L’art thérapie analytique peut vous aider sur ce chemin intérieur. Chaque tableau est l’occasion d’explorer la part inconnue de soi, pour mieux comprendre ce qui nous trouble, nous émeut, nous agite, nous bloque, nous dérange, … Ce travail d’exploration de soi à travers la peinture, vous permettra d’identifier où vous en êtes, clarifier ce qui vous échappait jusqu’alors et ainsi amener le processus de deuil à son terme.

Je vous partage ce texte de Pema Chödrön, tiré de son livre Faire de sa vulnérabilité une force. Ce passage m’a particulièrement touché par sa justesse, même s’il peut être difficile à comprendre et accepter au début du processus de deuil.
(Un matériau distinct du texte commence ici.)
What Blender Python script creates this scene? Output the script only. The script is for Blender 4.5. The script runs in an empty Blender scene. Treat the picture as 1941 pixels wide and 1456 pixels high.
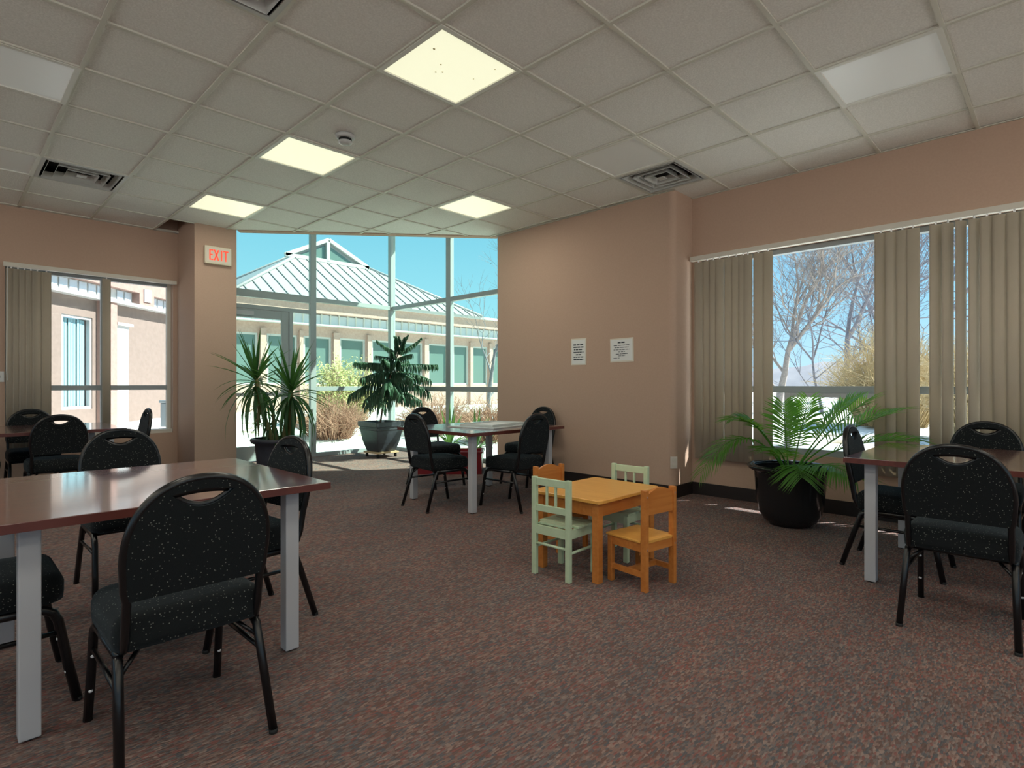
import bpy, bmesh, math, random
from mathutils import Vector, Matrix
from mathutils.geometry import tessellate_polygon
R = math.radians
PI = math.pi
S = bpy.context.scene
COL = S.collection

# ------------------------------------------------------------------ camera
YAW = 44.5
EYE = 1.16
cd = bpy.data.cameras.new('camera'); cam = bpy.data.objects.new('camera', cd); COL.objects.link(cam)
cd.sensor_width = 36.0; cd.lens = 1070.0 / 1941.0 * 36.0; cd.clip_end = 500; cd.clip_start = 0.02
cam.location = (0, 0, EYE); cam.rotation_euler = (R(90), 0, R(YAW - 90))
S.camera = cam
# ------------------------------------------------------------------ world, sun, exposure
S.view_settings.view_transform = 'Standard'; S.view_settings.look = 'None'
S.view_settings.gamma = 1.0; S.view_settings.exposure = 0.98; S.view_settings.use_curve_mapping = False
W = bpy.data.worlds.new('sky'); S.world = W; W.use_nodes = True
nt = W.node_tree; nt.nodes.clear()
o_ = nt.nodes.new('ShaderNodeOutputWorld'); bg = nt.nodes.new('ShaderNodeBackground')
tc = nt.nodes.new('ShaderNodeTexCoord'); sx = nt.nodes.new('ShaderNodeSeparateXYZ'); rp = nt.nodes.new('ShaderNodeValToRGB')
nt.links.new(tc.outputs['Generated'], sx.inputs[0]); nt.links.new(sx.outputs['Z'], rp.inputs[0])
nt.links.new(rp.outputs[0], bg.inputs[0]); nt.links.new(bg.outputs[0], o_.inputs[0])
e = rp.color_ramp.elements
e[0].position = 0.0; e[0].color = (.62, .86, 1.0, 1)
e[1].position = 1.0; e[1].color = (.12, .36, .66, 1)
q = e.new(.12); q.color = (.40, .74, .95, 1)
q = e.new(.32); q.color = (.21, .55, .82, 1)
bg.inputs[1].default_value = 0.57
SUN_DIR = Vector((.66, -.50, .92)).normalized()        # towards the sun
sl = bpy.data.lights.new('sun', 'SUN'); sl.energy = 7.2; sl.angle = R(.6); sl.color = (1, .96, .88)
so = bpy.data.objects.new('sun', sl); COL.objects.link(so); so.rotation_euler = SUN_DIR.to_track_quat('Z', 'Y').to_euler(); so.location = (20, -20, 30)
LAMP_WATTS = 4.6
LAMP_GLOW = .40

# ------------------------------------------------------------------ materials
MAT = {}
def mat(name, col, rough=.6, spec=.5, metal=0, emit=None, estr=0):
    m = bpy.data.materials.new(name); m.use_nodes = True
    b = m.node_tree.nodes['Principled BSDF']
    b.inputs['Base Color'].default_value = (*col, 1); b.inputs['Roughness'].default_value = rough
    b.inputs['Specular IOR Level'].default_value = spec; b.inputs['Metallic'].default_value = metal
    if emit: b.inputs['Emission Color'].default_value = (*emit, 1); b.inputs['Emission Strength'].default_value = estr
    MAT[name] = m
    return m
def nodes(name):
    t = MAT[name].node_tree
    return t, t.nodes, t.links, t.nodes['Principled BSDF']
def noisy(name, col, col2, scale, rough=.6, bump=0, detail=4, spec=.5, stretch=(1, 1, 1), dist=.02, contrast=(.35, .65)):
    """two-tone noise colour with fine relief, object space"""
    mat(name, col, rough, spec); t, n, l, b = nodes(name)
    c = n.new('ShaderNodeTexCoord'); mp = n.new('ShaderNodeMapping'); mp.inputs['Scale'].default_value = stretch
    l.new(c.outputs['Object'], mp.inputs[0])
    no = n.new('ShaderNodeTexNoise'); no.inputs['Scale'].default_value = scale; no.inputs['Detail'].default_value = detail
    l.new(mp.outputs[0], no.inputs['Vector'])
    r = n.new('ShaderNodeValToRGB'); r.color_ramp.elements[0].color = (*col, 1); r.color_ramp.elements[1].color = (*col2, 1)
    r.color_ramp.elements[0].position = contrast[0]; r.color_ramp.elements[1].position = contrast[1]
    l.new(no.outputs[0], r.inputs[0]); l.new(r.outputs[0], b.inputs['Base Color'])
    if bump:
        bp = n.new('ShaderNodeBump'); bp.inputs['Strength'].default_value = bump; bp.inputs['Distance'].default_value = dist
        l.new(no.outputs[0], bp.inputs['Height']); l.new(bp.outputs[0], b.inputs['Normal'])
    return MAT[name]
noisy('wall_paint', (.485, .338, .256), (.505, .352, .267), 60, .85, .05, spec=.2, dist=.004)
noisy('outlet_white', (.62, .56, .50), (.64, .58, .52), 30, .5)
noisy('tile', (.86, .84, .79), (.75, .73, .68), 95, .95, .35, 6, .1, dist=.01, contrast=(.3, .62))
mat('bar', (.62, .605, .52), .6); mat('light_frame', (.72, .71, .64), .5)
mat('baseboard', (.018, .012, .011), .5)
mat('frame_alu', (.33, .37, .38), .45); mat('frame_cream', (.62, .58, .50), .55)
mat('metal_grey', (.46, .465, .49), .42, .5)
mat('black_metal', (.004, .004, .005), .28, .5); mat('rubber', (.012, .012, .012), .8)
mat('stud_white', (.8, .8, .8), .4)
mat('white_paper', (.74, .74, .72), .7); mat('cream_paper', (.70, .64, .54), .7); mat('print', (.05, .06, .07), .8)
mat('sign_white', (.72, .66, .50), .5); mat('sign_red', (.75, .06, .03), .5, emit=(1, .09, .04), estr=.35)
mat('vent_white', (.50, .50, .47), .5); mat('void', (.012, .012, .012), .95)
mat('pot_black', (.010, .011, .013), .16, .6); noisy('pot_slate', (.022, .024, .034), (.034, .037, .048), 9, .45, .15)
noisy('soil', (.03, .02, .013), (.07, .05, .035), 60, .95, .6); noisy('raw_wood', (.50, .33, .19), (.60, .42, .25), 12, .6)
mat('red_plastic', (.20, .008, .012), .4); mat('tray_white', (.55, .58, .56), .25)
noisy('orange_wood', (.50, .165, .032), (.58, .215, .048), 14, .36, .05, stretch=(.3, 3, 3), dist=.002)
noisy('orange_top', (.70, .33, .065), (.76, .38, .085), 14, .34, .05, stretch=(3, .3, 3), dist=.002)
noisy('mint_paint', (.50, .62, .42), (.54, .66, .46), 20, .42, .04, dist=.002)
noisy('peach_stucco', (0.333, 0.216, 0.180), (0.369, 0.243, 0.203), 14, .9, .2); mat('ext_white', (.50, .50, .49), .5)
noisy('sand_stucco', (0.211, 0.162, 0.135), (0.234, 0.180, 0.151), 10, .9, .2)
noisy('pavilion_stucco', (0.450, 0.302, 0.257), (0.504, 0.347, 0.297), 14, .9, .2); mat('ext_trim', (.60, .60, .57), .6); mat('roof_white', (.33, .325, .335), .45); mat('roof_seam', (.25, .24, .24), .6)
mat('teal_pane', (.12, .18, .165), .08, .8); mat('pale_pane', (.56, .61, .66), .15, .6); mat('slat_teal', (.24, .43, .48), .5)
noisy('snow_grass', (.24, .20, .13), (.84, .83, .80), 1.3, .95, .4, 8, .1, contrast=(.34, .47))
noisy('gravel', (.58, .53, .42), (.72, .67, .56), 3, .95, .3, 8, .1)
noisy('bark_pale', (.30, .25, .22), (.38, .33, .29), 20, .9); noisy('bark_grey', (.17, .16, .18), (.24, .23, .25), 20, .9)
noisy('twig_red', (.34, .17, .12), (.45, .26, .18), 20, .9); noisy('twig_gold', (.50, .38, .20), (.60, .48, .28), 20, .9)
noisy('bush_leaf', (.36, .40, .14), (.52, .52, .22), 5, .8); noisy('hill', (.17, .17, .19), (.22, .215, .23), .3, .95)
noisy('trunk', (.10, .065, .04), (.17, .12, .08), 30, .85, .4); noisy('yucca_stem', (.16, .15, .05), (.24, .22, .09), 24, .8, .4)
noisy('snow_hedge', (.28, .14, .11), (.38, .21, .16), 9, .95)
mat('bin_grey', (.20, .24, .26), .4); mat('paving', (.60, .58, .54), .9)

def leafy(name, col, col2, trans):
    noisy(name, col, col2, 7, .38, 0); t, n, l, b = nodes(name)
    tr = n.new('ShaderNodeBsdfTranslucent'); tr.inputs[0].default_value = (*trans, 1)
    mx = n.new('ShaderNodeMixShader'); mx.inputs[0].default_value = .38
    out = n['Material Output']; l.new(b.outputs[0], mx.inputs[1]); l.new(tr.outputs[0], mx.inputs[2]); l.new(mx.outputs[0], out.inputs[0])
leafy('palm_leaf', (.05, .16, .03), (.09, .25, .045), (.26, .56, .05))
leafy('yucca_leaf', (.016, .055, .022), (.035, .10, .03), (.10, .26, .04))
leafy('pine_leaf', (.030, .085, .048), (.055, .13, .065), (.09, .24, .09))
leafy('agave_leaf', (.06, .12, .05), (.10, .18, .07), (.14, .26, .06))
leafy('dead_leaf', (.16, .13, .05), (.22, .18, .08), (.2, .18, .05))
leafy('blind_fabric', (.50, .44, .355), (.52, .46, .375), (.58, .48, .34))
nodes('blind_fabric')[1]['Mix Shader'].inputs[0].default_value = .32
nodes('palm_leaf')[1]['Mix Shader'].inputs[0].default_value = .5
nodes('blind_fabric')[3].inputs['Roughness'].default_value = .8

def glass(name, tint):
    m = mat(name, (1, 1, 1)); t, n, l, b = nodes(name); n.remove(b)
    tr = n.new('ShaderNodeBsdfTransparent'); tr.inputs[0].default_value = (*tint, 1)
    gl = n.new('ShaderNodeBsdfGlossy'); gl.inputs['Roughness'].default_value = 0
    lw = n.new('ShaderNodeLayerWeight'); lw.inputs[0].default_value = .5        # Facing = 1 - cos: Schlick reflectance of a thin sheet
    pw = n.new('ShaderNodeMath'); pw.operation = 'POWER'; l.new(lw.outputs['Facing'], pw.inputs[0]); pw.inputs[1].default_value = 5
    fr = n.new('ShaderNodeMath'); fr.operation = 'MULTIPLY_ADD'; l.new(pw.outputs[0], fr.inputs[0]); fr.inputs[1].default_value = .3; fr.inputs[2].default_value = .003
    mx = n.new('ShaderNodeMixShader'); l.new(fr.outputs[0], mx.inputs[0]); l.new(tr.outputs[0], mx.inputs[1]); l.new(gl.outputs[0], mx.inputs[2])
    l.new(mx.outputs[0], n['Material Output'].inputs[0])
glass('glass_bay', (.87, 1.0, .94)); glass('glass_clear', (.94, .98, 1.0))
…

« Nous vivons tous dans une bulle, que nous le voulions ou non. C’est notre propre version de la réalité, créée par notre ego, qui se détourne toujours de la nature ouverte des choses et qui tente de préserver ce qui lui est familier. » Lorsqu’une personne décède, encore plus si elle décède brutalement, « rien dans notre cadre conceptuel ne nous prépare à cette expérience où « la vie telle qu’on la connaît prend fin ». (…) Tous nos points de référence ont disparus ; notre conception de la réalité ne tient plus. (…) Il n’y a rien que nos concepts limitatifs puissent fixer. Il n’y a rien de permanent ou de solide à quoi nous raccrocher. (…) Les choses sont « libres de tout sens ajouté ». Au lieu de vivre les choses telles qu’elles sont, notre esprit leur superpose des couches de sens. (…) Quand un événement imprévu fait éclater notre bulle, nos sens ajoutés volent en éclats. (…)Quand votre bulle éclate, même les choses les plus ordinaires de votre vie (…) sont dépouillés de leur couche de sens ajouté. Vous vous retrouvez dans un espace ouvert, flottant. Cette sensation peut être brève ou, dans le cas d’un choc sévère (…) se prolonger bien davantage. Si votre monde est radicalement bouleversé, il faudra peut-être beaucoup de temps pour le remettre d’aplomb, pour que vous sentiez à nouveau le sol sous vos pieds. » Mais elle nous encourage à « dépasser cette sensation. Quand tout vous paraît dénué de sens, vous savez que vous êtes connecté à une forme de sagesse. Vous savez que vous êtes sur la voie de la vérité. Vous vous servez de vos yeux et vous voyez le même monde qu’auparavant, mais il n’y a plus de le sens factice que vous lui donniez. Vous vous rendez compte que, depuis toujours, vous fabriquez votre univers entier. Les choses sont telles qu’elles sont, elles se déroulent comme elles se déroulent, mais notre ego, continuellement à la recherche de confirmation et de sécurité, y superpose des couches de sens. (…) Plus nous nous accoutumons au vide, plus nous sommes ouverts au ravissement. Quand nous commençons à ressentir les choses telles qu’elles sont réellement, par-delà les étiquettes et les sens ajoutés, nous nous libérons gaiement de nos illusions. »

Chaque crise peut devenir une opportunité pour nous de grandir et d’évoluer.